Ahmed Ouyahia est revenu sur la crise du sucre et de l’huile. Il a dit que les émeutes ont été préfabriquées à 60% par les barons de l’informel. Il a justifié le report de l’utilisation du chèque dans les transactions commerciales supérieures à 500.000 dinars par la nécessité de stabiliser le pays. «La contrebande et l’informel, si on les combat frontalement, on risque de déstabiliser le pays. On le fait par étapes», a-t-il dit. L’instabilité ferait l’affaire des perturbateurs. «L’État n’est pas contre les jeunes, ne peut pas tourner le dos à la société, mais il l’est contre ces barons», a-t-il ajouté.
L’ETAT COMBAT LA CORRUPTION
Evoquant les enquêtes à Sonatrach et celles concernant l’autoroute est-ouest, M. Ouyahia a souligné que les affaires de corruption n’ont pas été révélées par la presse ou par des détectives privés, mais par les services de l’Etat. Sur l’économie, le Premier ministre a expliqué que les aides accordées par l’Etat au secteur public étaient destinées à relancer les entreprises publiques pour sauvegarder des emplois.

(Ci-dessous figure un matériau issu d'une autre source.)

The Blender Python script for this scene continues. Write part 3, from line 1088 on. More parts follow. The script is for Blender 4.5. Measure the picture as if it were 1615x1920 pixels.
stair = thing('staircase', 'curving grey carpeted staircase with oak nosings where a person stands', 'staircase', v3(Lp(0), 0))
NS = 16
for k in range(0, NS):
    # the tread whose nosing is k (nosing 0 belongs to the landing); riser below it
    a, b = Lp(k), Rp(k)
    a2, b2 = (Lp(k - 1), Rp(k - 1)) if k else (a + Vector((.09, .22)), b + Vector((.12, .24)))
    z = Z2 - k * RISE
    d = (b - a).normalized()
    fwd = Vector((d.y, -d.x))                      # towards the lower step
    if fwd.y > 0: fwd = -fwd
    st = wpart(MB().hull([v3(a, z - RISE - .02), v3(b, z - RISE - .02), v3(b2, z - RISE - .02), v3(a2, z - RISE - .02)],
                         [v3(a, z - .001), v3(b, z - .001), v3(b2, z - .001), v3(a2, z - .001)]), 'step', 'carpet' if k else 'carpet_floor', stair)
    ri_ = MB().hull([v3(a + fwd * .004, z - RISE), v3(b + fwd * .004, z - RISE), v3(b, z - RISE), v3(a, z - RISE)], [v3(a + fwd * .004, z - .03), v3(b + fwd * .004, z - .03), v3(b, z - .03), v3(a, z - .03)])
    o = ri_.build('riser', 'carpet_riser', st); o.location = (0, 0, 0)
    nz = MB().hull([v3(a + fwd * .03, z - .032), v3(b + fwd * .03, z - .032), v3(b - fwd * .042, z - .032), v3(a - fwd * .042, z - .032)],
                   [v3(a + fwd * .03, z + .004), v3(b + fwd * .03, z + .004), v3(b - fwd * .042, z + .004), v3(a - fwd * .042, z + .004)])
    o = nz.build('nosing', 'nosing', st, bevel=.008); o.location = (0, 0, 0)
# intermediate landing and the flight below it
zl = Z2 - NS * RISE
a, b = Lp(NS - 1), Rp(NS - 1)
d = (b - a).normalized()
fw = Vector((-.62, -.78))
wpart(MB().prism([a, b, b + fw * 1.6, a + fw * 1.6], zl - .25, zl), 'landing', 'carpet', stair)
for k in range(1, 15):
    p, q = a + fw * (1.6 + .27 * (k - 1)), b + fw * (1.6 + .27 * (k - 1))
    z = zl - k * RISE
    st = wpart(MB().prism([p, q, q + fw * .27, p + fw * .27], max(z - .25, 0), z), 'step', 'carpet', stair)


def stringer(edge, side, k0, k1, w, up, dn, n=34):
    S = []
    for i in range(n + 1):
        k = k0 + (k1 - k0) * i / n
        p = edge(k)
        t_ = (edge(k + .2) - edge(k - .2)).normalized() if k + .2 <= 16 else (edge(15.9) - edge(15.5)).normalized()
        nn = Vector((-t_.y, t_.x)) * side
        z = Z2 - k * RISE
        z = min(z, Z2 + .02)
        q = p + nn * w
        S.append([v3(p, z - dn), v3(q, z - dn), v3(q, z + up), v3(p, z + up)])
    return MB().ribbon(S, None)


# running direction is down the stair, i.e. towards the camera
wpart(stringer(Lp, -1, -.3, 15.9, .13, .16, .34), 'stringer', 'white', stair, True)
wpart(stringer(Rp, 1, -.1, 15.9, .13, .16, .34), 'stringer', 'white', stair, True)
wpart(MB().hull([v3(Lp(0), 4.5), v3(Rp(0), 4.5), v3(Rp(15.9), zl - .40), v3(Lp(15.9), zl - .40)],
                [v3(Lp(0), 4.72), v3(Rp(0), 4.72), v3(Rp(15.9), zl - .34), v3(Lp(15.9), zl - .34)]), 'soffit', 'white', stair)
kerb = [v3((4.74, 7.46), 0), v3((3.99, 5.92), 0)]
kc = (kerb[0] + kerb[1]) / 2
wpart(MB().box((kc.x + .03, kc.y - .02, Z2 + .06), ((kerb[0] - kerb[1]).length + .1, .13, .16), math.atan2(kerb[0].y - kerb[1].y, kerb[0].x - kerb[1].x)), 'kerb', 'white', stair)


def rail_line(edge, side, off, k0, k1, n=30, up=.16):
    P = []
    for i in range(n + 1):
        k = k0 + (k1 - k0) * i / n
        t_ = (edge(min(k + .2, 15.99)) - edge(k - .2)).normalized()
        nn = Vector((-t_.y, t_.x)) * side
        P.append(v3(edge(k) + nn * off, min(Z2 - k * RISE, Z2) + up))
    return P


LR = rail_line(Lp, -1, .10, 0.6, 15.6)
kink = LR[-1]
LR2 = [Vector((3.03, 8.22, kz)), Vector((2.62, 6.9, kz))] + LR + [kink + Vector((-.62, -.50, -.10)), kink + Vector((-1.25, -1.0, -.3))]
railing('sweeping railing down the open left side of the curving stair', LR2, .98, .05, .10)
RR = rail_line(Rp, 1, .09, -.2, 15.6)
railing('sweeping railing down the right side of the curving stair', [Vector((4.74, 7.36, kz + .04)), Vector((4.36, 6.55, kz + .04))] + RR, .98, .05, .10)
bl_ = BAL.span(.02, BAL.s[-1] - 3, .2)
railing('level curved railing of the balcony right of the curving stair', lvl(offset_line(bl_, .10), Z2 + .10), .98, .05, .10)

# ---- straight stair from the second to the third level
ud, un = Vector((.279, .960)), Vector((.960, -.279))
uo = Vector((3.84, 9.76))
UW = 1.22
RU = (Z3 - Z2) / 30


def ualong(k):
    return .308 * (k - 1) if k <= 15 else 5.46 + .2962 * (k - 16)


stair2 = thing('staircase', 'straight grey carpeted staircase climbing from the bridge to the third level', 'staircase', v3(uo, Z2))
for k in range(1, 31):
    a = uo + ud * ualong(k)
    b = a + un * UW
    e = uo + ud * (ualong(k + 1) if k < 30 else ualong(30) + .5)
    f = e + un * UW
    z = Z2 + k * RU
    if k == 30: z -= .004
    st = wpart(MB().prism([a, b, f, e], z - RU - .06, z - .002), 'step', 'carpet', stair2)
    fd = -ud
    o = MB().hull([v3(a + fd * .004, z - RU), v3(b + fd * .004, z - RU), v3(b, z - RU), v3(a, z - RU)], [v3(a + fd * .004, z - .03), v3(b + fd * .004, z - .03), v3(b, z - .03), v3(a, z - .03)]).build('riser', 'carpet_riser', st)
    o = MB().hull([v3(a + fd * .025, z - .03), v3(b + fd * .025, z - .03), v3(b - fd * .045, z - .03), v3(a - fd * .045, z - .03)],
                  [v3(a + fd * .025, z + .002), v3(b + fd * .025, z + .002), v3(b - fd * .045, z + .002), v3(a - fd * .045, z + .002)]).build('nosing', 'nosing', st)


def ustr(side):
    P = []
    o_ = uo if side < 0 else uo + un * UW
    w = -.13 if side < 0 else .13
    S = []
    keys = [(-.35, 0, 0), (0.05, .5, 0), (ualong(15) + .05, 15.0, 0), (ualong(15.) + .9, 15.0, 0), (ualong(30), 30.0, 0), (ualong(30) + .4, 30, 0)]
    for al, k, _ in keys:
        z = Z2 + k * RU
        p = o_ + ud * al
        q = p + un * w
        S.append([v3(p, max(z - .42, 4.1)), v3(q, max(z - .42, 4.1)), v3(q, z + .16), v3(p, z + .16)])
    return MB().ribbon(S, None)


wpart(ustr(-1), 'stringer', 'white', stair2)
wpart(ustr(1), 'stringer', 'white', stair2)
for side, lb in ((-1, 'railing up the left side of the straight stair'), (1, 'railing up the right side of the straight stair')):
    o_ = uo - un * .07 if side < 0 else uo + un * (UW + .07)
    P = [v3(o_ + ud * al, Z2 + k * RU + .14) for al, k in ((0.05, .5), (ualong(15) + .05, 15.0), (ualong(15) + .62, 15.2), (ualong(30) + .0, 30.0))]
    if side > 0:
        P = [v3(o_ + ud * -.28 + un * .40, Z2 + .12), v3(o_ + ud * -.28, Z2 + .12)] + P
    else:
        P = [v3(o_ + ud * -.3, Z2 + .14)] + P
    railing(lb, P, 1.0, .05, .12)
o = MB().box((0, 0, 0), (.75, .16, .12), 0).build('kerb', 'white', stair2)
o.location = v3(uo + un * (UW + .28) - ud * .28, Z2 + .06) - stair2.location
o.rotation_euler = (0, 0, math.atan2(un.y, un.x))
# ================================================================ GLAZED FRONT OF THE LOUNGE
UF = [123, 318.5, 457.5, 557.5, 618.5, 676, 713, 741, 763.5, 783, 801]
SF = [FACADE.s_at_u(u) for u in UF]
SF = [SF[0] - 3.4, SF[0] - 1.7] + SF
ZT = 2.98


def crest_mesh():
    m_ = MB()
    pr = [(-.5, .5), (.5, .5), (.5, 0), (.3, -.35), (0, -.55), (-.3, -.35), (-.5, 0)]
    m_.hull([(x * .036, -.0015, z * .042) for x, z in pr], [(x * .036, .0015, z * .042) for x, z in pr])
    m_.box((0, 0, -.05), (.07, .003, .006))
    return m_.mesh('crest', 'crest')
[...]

Il a au passage répondu aux patrons privés qui veulent bénéficier de l’aide de l’Etat. «Nous accordons des aides au secteur public parce qu’il appartient à l’Etat. Si ces entreprises font des bénéfices, l’Etat va en bénéficier. Nous sommes prêts à aider le privé à condition qu’il accepte d’ouvrir son capital à l’Etat». Au sujet de l’accord d’association avec l’UE, le Premier ministre a expliqué que les négociations actuelles portent sur le report de la date d’entrée de la zone de libre échange fixée à 2017. «On peut négocier le report ou le retrait, mais on ne peut pas se retirer», a-t-il dit.
CRÉDITS POUR LES JEUNES
Il a annoncé que de nouvelles mesures à caractère social et économique seront prochainement rendues publiques. Sans en préciser la nature, il dira «qu’elles allaient coûter à l’Etat des dépenses considérables et s’inscrivent en prolongement de celles déjà arrêtées par le Conseil des ministres lors de sa réunion du 22 février dernier». Celles-ci concernaient surtout l’octroi de micro-crédits et des facilités d’accès au logement. 50.000 logements promotionnels furent inscrits pour être réservés aux jeunes, sous la forme de la vente à tempérament et l’accélération du lancement de 400.000 unités delogement rural. La jeunesse algérienne a, selon lui, «besoin de nouvelles opportunités.
Les jeunes promoteurs peuvent également prétendre désormais à un relèvement du montant du crédit sans intérêt, alloué à l’acquisition de matières premières, et le relèvement du crédit destiné à l’acquisition de matériels et équipements pour exercer une activité manuelle. Des améliorations des dispositifs déjà mis en œuvre pour assurer l’insertion dans le monde du travail des diplômés universitaires et techniciens supérieurs au sein de l’administration publique ou des entreprises économiques avaient en outre été décidées».
Sur ses ambitions présidentielles, Ouyahia a paraphrasé l’ancien président français Giscard d’Estaing qui a dit un jour : «il y a un destin entre moi et la présidence». Enfin, le Premier ministre a donné la position de son parti sur les révoltes qui secouent les pays arabes. «Ce qui se passe dans ces pays relève de leurs affaires internes. Pour la Libye, nous sommes contre l’utilisation de la violence pour régler les problèmes. Nos préoccupations sont liées à la stabilité de la région, la sécurité de nos frontières, le développement du terrorisme et l’avenir de la présence étrangère».